For a moment there, Jeff Bezos was the richest man in the world. But then Amazon.com (AMZN -2.56%) reported earnings, and Bezos had to hand the crown back to Bill Gates. Shares are down today after the company's bottom line missed analyst expectations by a mile. Total revenue in the second quarter jumped 25% to $38 billion, but net income fell by nearly 80% to $197 million, or $0.40 per share, as the company aggressively reinvested in the business (as usual).

Analysts had been expecting the company to report $37.2 billion in sales and $1.41 per share in profits, a full $1 per share higher.

Stylized visualization of a data center

Image source: Getty Images.

Amazon Web Services also missed

The company's cloud infrastructure business, Amazon Web Services (AWS), also fell short of expectations. AWS brought in $4.1 billion in revenue, enough to generate $916 million in operating income (good for a 22% operating margin), but the Street was hoping for closer to $1 billion in AWS operating profits. For years, the much more profitable and rapidly growing business has been helping stabilize Amazon's consolidated results as the company reinvests in expanding core e-commerce operations around the world.

Those reinvestments aren't limited to e-commerce, either. Amazon continues to build up AWS infrastructure, which caused some modest margin contraction even as sales increased sequentially to the highest level ever. CFO Brian Olsavsky noted that AWS gross margin expanded by 130 basis points, so investments are what's taking a toll on operating margin.

A lot of this is coming in the form of capital leases, according to Olsavsky:

I'll also point out that the strong usage growth at AWS has led us to a step up in infrastructure in the form of capital leases. We've built capital leases in the trailing 12 months. They've increased 71% through the end of Q2 versus last year. That is servicing -- accelerating usage in our largest AWS services as well as geographic expansion. So that's additional factor sequentially in the quarter year-over-year.

Property and equipment acquired under capital leases jumped 92% to $2.7 billion during the quarter. Unlike an operating lease, where the leased asset is not accounted for on the lessee's balance sheet, a capital lease is effectively a purchase, so the underlying assets do get recorded on the lessee's balance sheet.

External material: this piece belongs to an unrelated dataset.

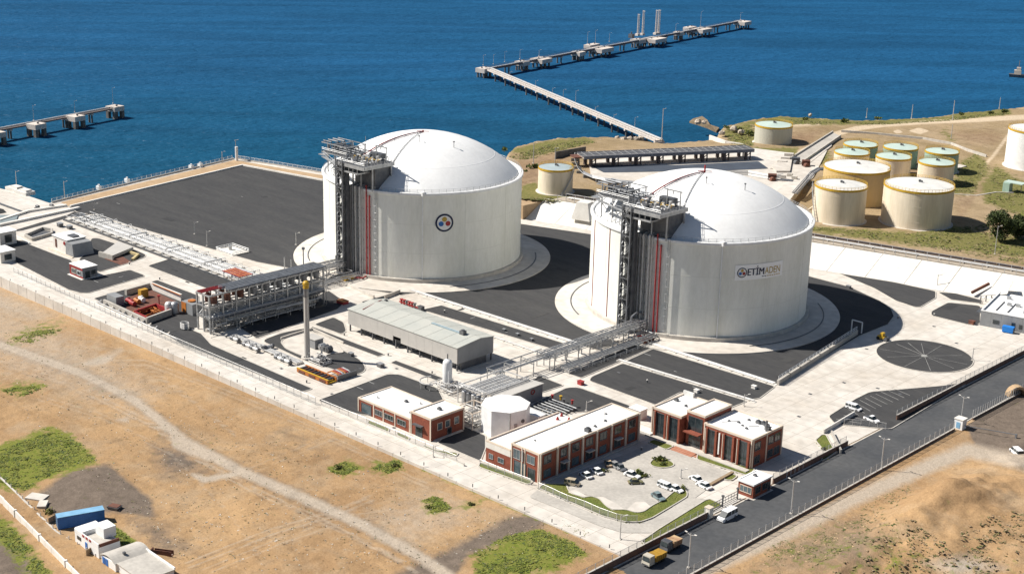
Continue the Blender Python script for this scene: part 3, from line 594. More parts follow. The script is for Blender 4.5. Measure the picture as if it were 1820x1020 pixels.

When asked again about AWS margin contraction, Olsavsky replied:

Those margins, as we say frequently, are going to fluctuate quarter-to-quarter and always going to be a net of investments, price reductions and cost efficiencies that we drive. So I would say the biggest impact in the margin that you're seeing in Q2 is really around the 71% increase in assets acquired under capital leases. Most of that is for the AWS business. So we've really stepped up the infrastructure to match the large usage growth and also the geographic expansion, and that is showing up in tech and content. On the marketing, if you look under the marketing expenses, they are also up and that is driven by the increases we're seeing in the sales team, both in AWS and advertising. So I would point to those two as probably larger-than-normal impacts on Q2 operating margin.

Alphabet subsidiary Google continues to push higher in the cloud with its Google Cloud platform, thanks in part to scoring one of the biggest cloud customers out there, Snap. (AWS is a secondary provider for Snap.) Microsoft's commercial cloud annualized run rate is now over $15 billion as the software giant also steps up the competition. But AWS remains the market leader, and Amazon intends to keep it that way by investing heavily in the cloud.